Iterate bytes

// Package isbn is a small library for validating input as an isbn.
package isbn

func getDigit(chr byte) (digit int, ok bool) {
	if chr < '0' || chr > '9' {
		return digit, ok
	}
	return int(chr - '0'), true
}

// IsValidISBN calculates the validity of the input as an ISBN.
func IsValidISBN(input string) bool {
	length := len(input)
	pos := 10
	sum := 0

	for i := 0; i < length; i++ {
		chr := input[i]
		if digit, ok := getDigit(chr); ok {
			sum += (digit * pos)
			pos--
		} else if pos == 1 && chr == 'X' {
			sum += 10
			pos--
		} else if chr != '-' {
			return false
		}
	}
	return pos == 0 && sum%11 == 0
}

This approach starts be defining a helper function to return an int for a byte if the byte is the ASCII value for a number. The helper function is defined with named return values which are initialized with their zero values. If the byte is not an ASCII number it immediately returns 0, false to indicate that the byte is not a digit. Otherwise it returns the ASCII value of the byte subtracted by the ASCII value of 0, and true.

The IsValidISBN() function starts be defining variables for iterating the characters in the input string.

The ways to iterate characters are by Unicode runes, or by each letter being a string, or by each letter being a byte. The runes are from range on a string, the strings from Split(), and the bytes from indexing into the string. Another way to iterate runes is to convert the string to a rune slice and range on it. The difference between ranging on a rune slice vs ranging on a string is that the index returned from a string is the position of the next rune in bytes, not which rune it is. For example, if the first unicode character is two bytes, then the second unicode character index will be 2 when ranging on a string and 1 when ranging on a rune slice. As of the time of this writing we can iterate bytes, since all of the characters are ASCII.

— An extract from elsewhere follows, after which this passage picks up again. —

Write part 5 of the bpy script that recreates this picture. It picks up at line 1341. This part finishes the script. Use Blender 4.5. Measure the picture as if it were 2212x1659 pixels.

The character is picked from the input string by its index. It is then checked to see if it is a digit, which is the expected and usual value. It might be expected to check the input for invalid values first, thus aligning the "happy path" to the left edge, but here it is simpler and more efficient to check for the valid and expected value first. Most characters will usually be a digit, and the happy path is indented only once, so it is not too onerous.

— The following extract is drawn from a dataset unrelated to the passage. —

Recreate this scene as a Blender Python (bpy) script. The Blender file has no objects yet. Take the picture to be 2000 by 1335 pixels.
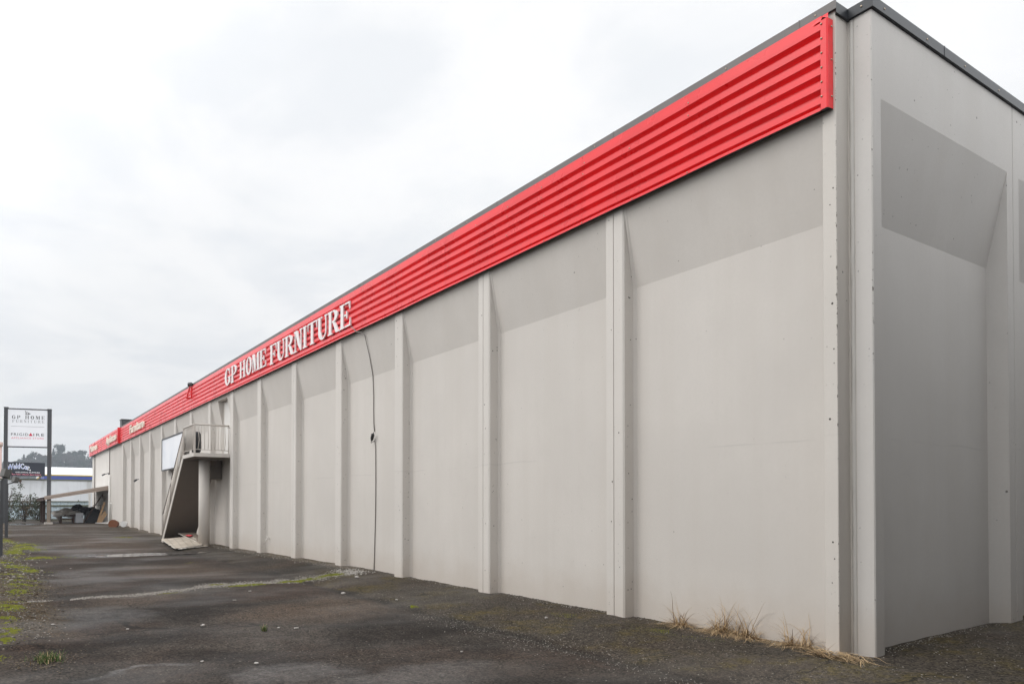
import bpy, math, random
from mathutils import Vector, Matrix, noise

random.seed(7)
S = bpy.context.scene
COL = S.collection
R = math.radians
rnd = random.random
def ru(a, b): return a + (b - a) * random.random()
def lerp(a, b, t): return a + (b - a) * t
def sstep(a, b, x):
    t = max(0.0, min(1.0, (x - a) / (b - a))); return t * t * (3 - 2 * t)
def interp(x, pts):
    if x <= pts[0][0]: return pts[0][1]
    for (a, va), (b, vb) in zip(pts, pts[1:]):
        if x <= b: return lerp(va, vb, (x - a) / (b - a))
    return pts[-1][1]

# ---------------------------------------------------------------- materials
class N:
    """small node-tree helper"""
    def __init__(self, name):
        self.m = bpy.data.materials.new(name); self.m.use_nodes = True
        self.t = self.m.node_tree; self.b = self.t.nodes['Principled BSDF']
        self.pos = self.n('ShaderNodeNewGeometry').outputs['Position']
    def n(self, typ, **kw):
        x = self.t.nodes.new(typ)
        for k, v in kw.items(): setattr(x, k, v)
        return x
    def link(self, a, b): self.t.links.new(a, b)
    def setv(self, sock, v):
        if hasattr(v, 'links'): self.link(v, sock)
        else: sock.default_value = v
    def math(self, op, a, b=None, clamp=False):
        x = self.n('ShaderNodeMath', operation=op, use_clamp=clamp)
        self.setv(x.inputs[0], a)
        if b is not None: self.setv(x.inputs[1], b)
        return x.outputs[0]
    def noise(self, scale, detail=3, rough=.55, vec=None, sc=None, dist=0.0):
        v = vec or self.pos
        if sc:
            mp = self.n('ShaderNodeMapping'); self.link(v, mp.inputs[0]); mp.inputs['Scale'].default_value = sc; v = mp.outputs[0]
        x = self.n('ShaderNodeTexNoise'); self.link(v, x.inputs['Vector'])
        x.inputs['Scale'].default_value = scale; x.inputs['Detail'].default_value = detail
        x.inputs['Roughness'].default_value = rough; x.inputs['Distortion'].default_value = dist
        return x.outputs['Fac']
    def voro(self, scale, feature='F1', sc=None):
        v = self.pos
        if sc:
            mp = self.n('ShaderNodeMapping'); self.link(v, mp.inputs[0]); mp.inputs['Scale'].default_value = sc; v = mp.outputs[0]
        x = self.n('ShaderNodeTexVoronoi', feature=feature); self.link(v, x.inputs['Vector']); x.inputs['Scale'].default_value = scale
        return x
    def ramp(self, f, a, b, lo=0.0, hi=1.0):
        x = self.n('ShaderNodeMapRange'); x.interpolation_type = 'SMOOTHSTEP'
        self.setv(x.inputs['Value'], f); x.inputs['From Min'].default_value = a; x.inputs['From Max'].default_value = b
        x.inputs['To Min'].default_value = lo; x.inputs['To Max'].default_value = hi
        return x.outputs['Result']
    def mix(self, f, a, b, mode='MIX'):
        x = self.n('ShaderNodeMix', data_type='RGBA', blend_type=mode)
        self.setv(x.inputs[0], f)
        for s, v in ((x.inputs[6], a), (x.inputs[7], b)):
            if hasattr(v, 'links'): self.link(v, s)
            else: s.default_value = (*v, 1) if len(v) == 3 else v
        return x.outputs[2]
    def xyz(self):
        x = self.n('ShaderNodeSeparateXYZ'); self.link(self.pos, x.inputs[0]); return x.outputs
    def bump(self, h, strength=.3, dist=.01, prev=None):
        x = self.n('ShaderNodeBump'); x.inputs['Strength'].default_value = strength; x.inputs['Distance'].default_value = dist
        self.link(h, x.inputs['Height'])
        if prev: self.link(prev, x.inputs['Normal'])
        return x.outputs[0]
    def done(self, col, rough=.7, metal=0.0, spec=.5, normal=None):
        self.setc(col); self.setv(self.b.inputs['Roughness'], rough)
        self.b.inputs['Metallic'].default_value = metal
        self.b.inputs['Specular IOR Level'].default_value = spec
        if normal: self.link(normal, self.b.inputs['Normal'])
        return self.m
    def setc(self, col):
        if hasattr(col, 'links'): self.link(col, self.b.inputs['Base Color'])
        else: self.b.inputs['Base Color'].default_value = (*col, 1)

def plain(name, col, rough=.6, metal=0.0, var=.12, scale=6.0, spec=.4):
    k = N(name)
    f = k.noise(scale, 4)
    a = tuple(c * (1 - var) for c in col); b = tuple(min(1, c * (1 + var)) for c in col)
    c = k.mix(f, a, b)
    return k.done(c, rough, metal, spec, k.bump(k.noise(scale * 9, 2), .08, .004))

def concrete(name, base, pits=.72, edges=False, pitscale=7.0):
    k = N(name)
    big = k.noise(.42, 4, .6)
    streak = k.noise(1.0, 4, .6, sc=(2.6, 2.6, .16))
    fine = k.noise(26, 3, .6)
    z = k.xyz()
    c = k.mix(k.ramp(big, .3, .7), tuple(b * .95 for b in base), tuple(b * 1.03 for b in base))
    c = k.mix(k.ramp(k.noise(2.7, 5, .65), .5, .8, 0, .35), c, tuple(b * .92 for b in base))
    c = k.mix(k.ramp(streak, .35, .75, 0, .35), c, tuple(b * p for b, p in zip(base, (.90, .885, .865))))
    c = k.mix(k.ramp(fine, .3, .75, 0, .2), c, tuple(b * .86 for b in base))
    # splash soiling just above the ground
    soil = k.math('MULTIPLY', k.ramp(k.math('ADD', z[2], k.math('MULTIPLY', k.noise(2.2, 4), -.7)), -.35, .42, 1, 0), .38)
    c = k.mix(soil, c, (base[0] * .74, base[1] * .66, base[2] * .585))
    # faint pour line
    wob = k.math('MULTIPLY', k.noise(.7, 2), .12)
    d = k.math('ABSOLUTE', k.math('SUBTRACT', k.math('ADD', z[2], wob), 2.42))
    c = k.mix(k.math('MULTIPLY', k.ramp(d, .004, .016, 1, 0), k.ramp(k.noise(.8, 2), .42, .6, 0, .22)), c, tuple(b * .6 for b in base))
    # air holes
    v = k.voro(pitscale)
    cr = k.n('ShaderNodeSeparateColor'); k.link(v.outputs['Color'], cr.inputs[0])
    on = k.math('GREATER_THAN', cr.outputs[0], pits)
    size = k.math('MULTIPLY', cr.outputs[1], .11)
    hole = k.math('MULTIPLY', on, k.math('LESS_THAN', v.outputs['Distance'], size))
    clus = k.ramp(k.noise(.9, 3), .47, .6)
    hole = k.math('MULTIPLY', hole, clus)
    v3 = k.voro(pitscale * 2.9); cr3 = k.n('ShaderNodeSeparateColor'); k.link(v3.outputs['Color'], cr3.inputs[0])
    small = k.math('MULTIPLY', k.math('GREATER_THAN', cr3.outputs[0], .5 + pits * .55), k.math('LESS_THAN', v3.outputs['Distance'], k.math('MULTIPLY', cr3.outputs[1], .16)))
    hole = k.math('MAXIMUM', hole, k.math('MULTIPLY', small, k.ramp(k.noise(.7, 3), .38, .6)))
    c = k.mix(k.math('MULTIPLY', hole, .75), c, (.06, .055, .05))
    if edges:
        # chipped arrises of the two corner edges
        def edge(ex, ey):
            a = k.math('ABSOLUTE', k.math('SUBTRACT', z[0], ex)); b = k.math('ABSOLUTE', k.math('SUBTRACT', z[1], ey))
            near = k.math('MAXIMUM', a, b)
            jag = k.math('MULTIPLY', k.ramp(k.noise(19, 4, .75), .47, .75), .026)
            return k.math('LESS_THAN', near, k.math('MULTIPLY', jag, k.ramp(k.noise(.9, 3), .40, .60)))
        e = k.math('MAXIMUM', edge(-.185, 0.0), edge(.094, .218))
        c = k.mix(k.math('MULTIPLY', e, .8), c, (.075, .066, .056))
    h = k.math('ADD', k.math('MULTIPLY', fine, .35), k.math('MULTIPLY', hole, -1.5))
    nb = k.bump(h, .35, .004)
    nb = k.bump(k.noise(1.3, 3), .25, .02, nb)
    return k.done(c, .82, 0, .25, nb)

M = {}
M['conc'] = concrete('painted_concrete', (.570, .537, .499), .80)
M['conc_rib'] = concrete('painted_concrete_rib', (.605, .573, .535), .62, False, 9.0)
M['conc_edge'] = concrete('painted_concrete_corner', (.60, .565, .522), .35, True, 9.0)
M['conc_end'] = concrete('painted_concrete_end', (.570, .550, .526), .35, True, 6.0)
M['stair'] = concrete('stair_concrete', (.565, .53, .49), .7)
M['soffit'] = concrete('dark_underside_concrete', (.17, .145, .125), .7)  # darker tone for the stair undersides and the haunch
M['hole'] = plain('bolt_hole', (.07, .062, .055), .95, 0, .3, 30)
M['sealant'] = concrete('cracked_sealant', (.56, .54, .51), .3, False, 16.0)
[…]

If the character is a digit, then it is multiplied by its position and is added to the sum, and the position is decremented.

Otherwise, if the position is 1 and the character is an X, then 10 is added to the sum, and the position is decremented.

If neither of those two conditions apply, then, if the character is not a dash, it is an illegal character and the function immediately returns false. If the character is a dash, then the loop continues without decrementing the position.

After the loop finishes, the function returns whether the position is at the expected value of 0, and if the sum is evenly divisible by 11.